**GIVEN EXERCISE:**
Output all lines exactly, with nothing added or dropped.

--*--

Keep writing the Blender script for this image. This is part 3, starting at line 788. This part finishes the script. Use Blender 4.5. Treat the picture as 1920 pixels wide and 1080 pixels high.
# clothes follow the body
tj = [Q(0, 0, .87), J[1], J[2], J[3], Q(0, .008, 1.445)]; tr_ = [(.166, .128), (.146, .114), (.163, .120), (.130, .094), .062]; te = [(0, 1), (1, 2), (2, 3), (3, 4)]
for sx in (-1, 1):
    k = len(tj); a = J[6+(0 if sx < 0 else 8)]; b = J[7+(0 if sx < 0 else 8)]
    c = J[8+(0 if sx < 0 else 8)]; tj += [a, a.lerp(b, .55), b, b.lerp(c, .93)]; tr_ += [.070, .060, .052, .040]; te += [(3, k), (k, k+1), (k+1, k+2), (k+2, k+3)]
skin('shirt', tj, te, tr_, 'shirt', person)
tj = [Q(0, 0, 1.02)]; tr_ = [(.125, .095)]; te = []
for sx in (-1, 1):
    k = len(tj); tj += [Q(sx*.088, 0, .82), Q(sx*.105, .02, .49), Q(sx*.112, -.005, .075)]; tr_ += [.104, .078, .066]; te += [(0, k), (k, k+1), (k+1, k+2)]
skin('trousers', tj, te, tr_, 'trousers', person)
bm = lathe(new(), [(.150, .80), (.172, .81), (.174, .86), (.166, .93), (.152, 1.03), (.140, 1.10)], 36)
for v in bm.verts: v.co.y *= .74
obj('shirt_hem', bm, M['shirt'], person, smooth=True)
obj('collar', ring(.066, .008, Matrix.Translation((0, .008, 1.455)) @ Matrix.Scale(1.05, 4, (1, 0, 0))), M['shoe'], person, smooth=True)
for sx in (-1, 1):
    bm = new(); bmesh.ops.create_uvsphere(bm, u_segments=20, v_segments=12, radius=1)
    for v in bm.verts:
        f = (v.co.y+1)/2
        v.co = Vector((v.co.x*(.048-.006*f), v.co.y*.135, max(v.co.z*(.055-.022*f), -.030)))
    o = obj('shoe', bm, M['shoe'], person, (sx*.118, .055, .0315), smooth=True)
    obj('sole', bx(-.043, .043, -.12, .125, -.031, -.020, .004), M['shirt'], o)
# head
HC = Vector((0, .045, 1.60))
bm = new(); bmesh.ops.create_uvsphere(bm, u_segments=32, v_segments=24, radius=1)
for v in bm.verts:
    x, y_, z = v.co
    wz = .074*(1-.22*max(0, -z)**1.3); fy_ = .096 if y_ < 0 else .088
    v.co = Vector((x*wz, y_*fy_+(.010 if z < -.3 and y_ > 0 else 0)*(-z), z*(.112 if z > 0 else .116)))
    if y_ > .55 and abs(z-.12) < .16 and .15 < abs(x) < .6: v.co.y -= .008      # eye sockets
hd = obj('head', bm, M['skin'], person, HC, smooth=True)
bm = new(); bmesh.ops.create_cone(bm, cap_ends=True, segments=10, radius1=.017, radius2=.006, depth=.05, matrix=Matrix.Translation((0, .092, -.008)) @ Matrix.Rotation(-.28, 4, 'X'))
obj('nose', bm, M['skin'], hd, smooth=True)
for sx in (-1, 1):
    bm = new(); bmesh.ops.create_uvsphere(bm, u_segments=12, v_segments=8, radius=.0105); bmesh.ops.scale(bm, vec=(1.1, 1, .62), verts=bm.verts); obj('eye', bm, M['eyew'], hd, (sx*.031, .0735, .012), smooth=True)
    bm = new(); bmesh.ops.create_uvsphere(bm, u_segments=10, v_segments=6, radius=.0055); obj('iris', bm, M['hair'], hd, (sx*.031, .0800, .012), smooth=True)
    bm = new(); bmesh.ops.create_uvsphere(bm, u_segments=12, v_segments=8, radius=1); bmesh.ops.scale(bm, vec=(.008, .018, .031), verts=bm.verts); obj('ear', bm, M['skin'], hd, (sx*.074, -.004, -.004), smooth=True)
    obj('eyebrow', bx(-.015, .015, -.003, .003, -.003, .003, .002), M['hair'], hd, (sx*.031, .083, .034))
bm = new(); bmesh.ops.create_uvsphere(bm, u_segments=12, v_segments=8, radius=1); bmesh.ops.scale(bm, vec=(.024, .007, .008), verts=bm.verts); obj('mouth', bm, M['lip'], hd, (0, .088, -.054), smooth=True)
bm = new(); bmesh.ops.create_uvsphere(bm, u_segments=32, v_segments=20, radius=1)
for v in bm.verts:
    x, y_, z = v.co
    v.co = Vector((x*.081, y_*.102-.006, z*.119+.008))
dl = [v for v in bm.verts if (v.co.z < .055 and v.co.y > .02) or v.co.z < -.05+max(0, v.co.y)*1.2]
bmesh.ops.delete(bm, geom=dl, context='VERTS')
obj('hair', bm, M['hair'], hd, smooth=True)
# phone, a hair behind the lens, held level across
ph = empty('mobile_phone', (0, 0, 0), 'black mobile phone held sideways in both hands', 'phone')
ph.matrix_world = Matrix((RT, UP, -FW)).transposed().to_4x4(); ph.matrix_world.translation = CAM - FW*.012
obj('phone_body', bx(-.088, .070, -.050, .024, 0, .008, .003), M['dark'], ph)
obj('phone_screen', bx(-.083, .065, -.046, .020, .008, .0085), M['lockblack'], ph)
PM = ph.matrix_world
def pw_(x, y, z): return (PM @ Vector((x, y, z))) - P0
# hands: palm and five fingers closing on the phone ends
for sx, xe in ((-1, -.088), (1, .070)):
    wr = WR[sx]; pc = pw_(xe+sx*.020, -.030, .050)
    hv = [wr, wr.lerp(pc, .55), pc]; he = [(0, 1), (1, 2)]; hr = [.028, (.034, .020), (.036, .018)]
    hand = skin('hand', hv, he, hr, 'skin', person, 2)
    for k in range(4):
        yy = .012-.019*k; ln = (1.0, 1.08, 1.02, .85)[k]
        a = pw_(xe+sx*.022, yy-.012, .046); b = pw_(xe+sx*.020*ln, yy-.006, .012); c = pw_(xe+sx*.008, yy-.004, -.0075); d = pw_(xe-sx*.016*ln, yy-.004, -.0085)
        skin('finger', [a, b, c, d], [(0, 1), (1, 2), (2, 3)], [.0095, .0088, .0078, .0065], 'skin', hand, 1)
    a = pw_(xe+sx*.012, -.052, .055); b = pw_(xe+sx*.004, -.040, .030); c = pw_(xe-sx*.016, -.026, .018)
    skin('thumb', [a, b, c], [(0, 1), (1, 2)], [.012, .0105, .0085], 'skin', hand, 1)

--*--

**ANSWER TO THIS EXERCISE:**
Keep writing the Blender script for this image. This is part 3, starting at line 788. This part finishes the script. Use Blender 4.5. Treat the picture as 1920 pixels wide and 1080 pixels high.
# clothes follow the body
tj = [Q(0, 0, .87), J[1], J[2], J[3], Q(0, .008, 1.445)]; tr_ = [(.166, .128), (.146, .114), (.163, .120), (.130, .094), .062]; te = [(0, 1), (1, 2), (2, 3), (3, 4)]
for sx in (-1, 1):
    k = len(tj); a = J[6+(0 if sx < 0 else 8)]; b = J[7+(0 if sx < 0 else 8)]
    c = J[8+(0 if sx < 0 else 8)]; tj += [a, a.lerp(b, .55), b, b.lerp(c, .93)]; tr_ += [.070, .060, .052, .040]; te += [(3, k), (k, k+1), (k+1, k+2), (k+2, k+3)]
skin('shirt', tj, te, tr_, 'shirt', person)
tj = [Q(0, 0, 1.02)]; tr_ = [(.125, .095)]; te = []
for sx in (-1, 1):
    k = len(tj); tj += [Q(sx*.088, 0, .82), Q(sx*.105, .02, .49), Q(sx*.112, -.005, .075)]; tr_ += [.104, .078, .066]; te += [(0, k), (k, k+1), (k+1, k+2)]
skin('trousers', tj, te, tr_, 'trousers', person)
bm = lathe(new(), [(.150, .80), (.172, .81), (.174, .86), (.166, .93), (.152, 1.03), (.140, 1.10)], 36)
for v in bm.verts: v.co.y *= .74
obj('shirt_hem', bm, M['shirt'], person, smooth=True)
obj('collar', ring(.066, .008, Matrix.Translation((0, .008, 1.455)) @ Matrix.Scale(1.05, 4, (1, 0, 0))), M['shoe'], person, smooth=True)
for sx in (-1, 1):
    bm = new(); bmesh.ops.create_uvsphere(bm, u_segments=20, v_segments=12, radius=1)
    for v in bm.verts:
        f = (v.co.y+1)/2
        v.co = Vector((v.co.x*(.048-.006*f), v.co.y*.135, max(v.co.z*(.055-.022*f), -.030)))
    o = obj('shoe', bm, M['shoe'], person, (sx*.118, .055, .0315), smooth=True)
    obj('sole', bx(-.043, .043, -.12, .125, -.031, -.020, .004), M['shirt'], o)
# head
HC = Vector((0, .045, 1.60))
bm = new(); bmesh.ops.create_uvsphere(bm, u_segments=32, v_segments=24, radius=1)
for v in bm.verts:
    x, y_, z = v.co
    wz = .074*(1-.22*max(0, -z)**1.3); fy_ = .096 if y_ < 0 else .088
    v.co = Vector((x*wz, y_*fy_+(.010 if z < -.3 and y_ > 0 else 0)*(-z), z*(.112 if z > 0 else .116)))
    if y_ > .55 and abs(z-.12) < .16 and .15 < abs(x) < .6: v.co.y -= .008      # eye sockets
hd = obj('head', bm, M['skin'], person, HC, smooth=True)
bm = new(); bmesh.ops.create_cone(bm, cap_ends=True, segments=10, radius1=.017, radius2=.006, depth=.05, matrix=Matrix.Translation((0, .092, -.008)) @ Matrix.Rotation(-.28, 4, 'X'))
obj('nose', bm, M['skin'], hd, smooth=True)
for sx in (-1, 1):
    bm = new(); bmesh.ops.create_uvsphere(bm, u_segments=12, v_segments=8, radius=.0105); bmesh.ops.scale(bm, vec=(1.1, 1, .62), verts=bm.verts); obj('eye', bm, M['eyew'], hd, (sx*.031, .0735, .012), smooth=True)
    bm = new(); bmesh.ops.create_uvsphere(bm, u_segments=10, v_segments=6, radius=.0055); obj('iris', bm, M['hair'], hd, (sx*.031, .0800, .012), smooth=True)
    bm = new(); bmesh.ops.create_uvsphere(bm, u_segments=12, v_segments=8, radius=1); bmesh.ops.scale(bm, vec=(.008, .018, .031), verts=bm.verts); obj('ear', bm, M['skin'], hd, (sx*.074, -.004, -.004), smooth=True)
    obj('eyebrow', bx(-.015, .015, -.003, .003, -.003, .003, .002), M['hair'], hd, (sx*.031, .083, .034))
bm = new(); bmesh.ops.create_uvsphere(bm, u_segments=12, v_segments=8, radius=1); bmesh.ops.scale(bm, vec=(.024, .007, .008), verts=bm.verts); obj('mouth', bm, M['lip'], hd, (0, .088, -.054), smooth=True)
bm = new(); bmesh.ops.create_uvsphere(bm, u_segments=32, v_segments=20, radius=1)
for v in bm.verts:
    x, y_, z = v.co
    v.co = Vector((x*.081, y_*.102-.006, z*.119+.008))
dl = [v for v in bm.verts if (v.co.z < .055 and v.co.y > .02) or v.co.z < -.05+max(0, v.co.y)*1.2]
bmesh.ops.delete(bm, geom=dl, context='VERTS')
obj('hair', bm, M['hair'], hd, smooth=True)
# phone, a hair behind the lens, held level across
ph = empty('mobile_phone', (0, 0, 0), 'black mobile phone held sideways in both hands', 'phone')
ph.matrix_world = Matrix((RT, UP, -FW)).transposed().to_4x4(); ph.matrix_world.translation = CAM - FW*.012
obj('phone_body', bx(-.088, .070, -.050, .024, 0, .008, .003), M['dark'], ph)
obj('phone_screen', bx(-.083, .065, -.046, .020, .008, .0085), M['lockblack'], ph)
PM = ph.matrix_world
def pw_(x, y, z): return (PM @ Vector((x, y, z))) - P0
# hands: palm and five fingers closing on the phone ends
for sx, xe in ((-1, -.088), (1, .070)):
    wr = WR[sx]; pc = pw_(xe+sx*.020, -.030, .050)
    hv = [wr, wr.lerp(pc, .55), pc]; he = [(0, 1), (1, 2)]; hr = [.028, (.034, .020), (.036, .018)]
    hand = skin('hand', hv, he, hr, 'skin', person, 2)
    for k in range(4):
        yy = .012-.019*k; ln = (1.0, 1.08, 1.02, .85)[k]
        a = pw_(xe+sx*.022, yy-.012, .046); b = pw_(xe+sx*.020*ln, yy-.006, .012); c = pw_(xe+sx*.008, yy-.004, -.0075); d = pw_(xe-sx*.016*ln, yy-.004, -.0085)
        skin('finger', [a, b, c, d], [(0, 1), (1, 2), (2, 3)], [.0095, .0088, .0078, .0065], 'skin', hand, 1)
    a = pw_(xe+sx*.012, -.052, .055); b = pw_(xe+sx*.004, -.040, .030); c = pw_(xe-sx*.016, -.026, .018)
    skin('thumb', [a, b, c], [(0, 1), (1, 2)], [.012, .0105, .0085], 'skin', hand, 1)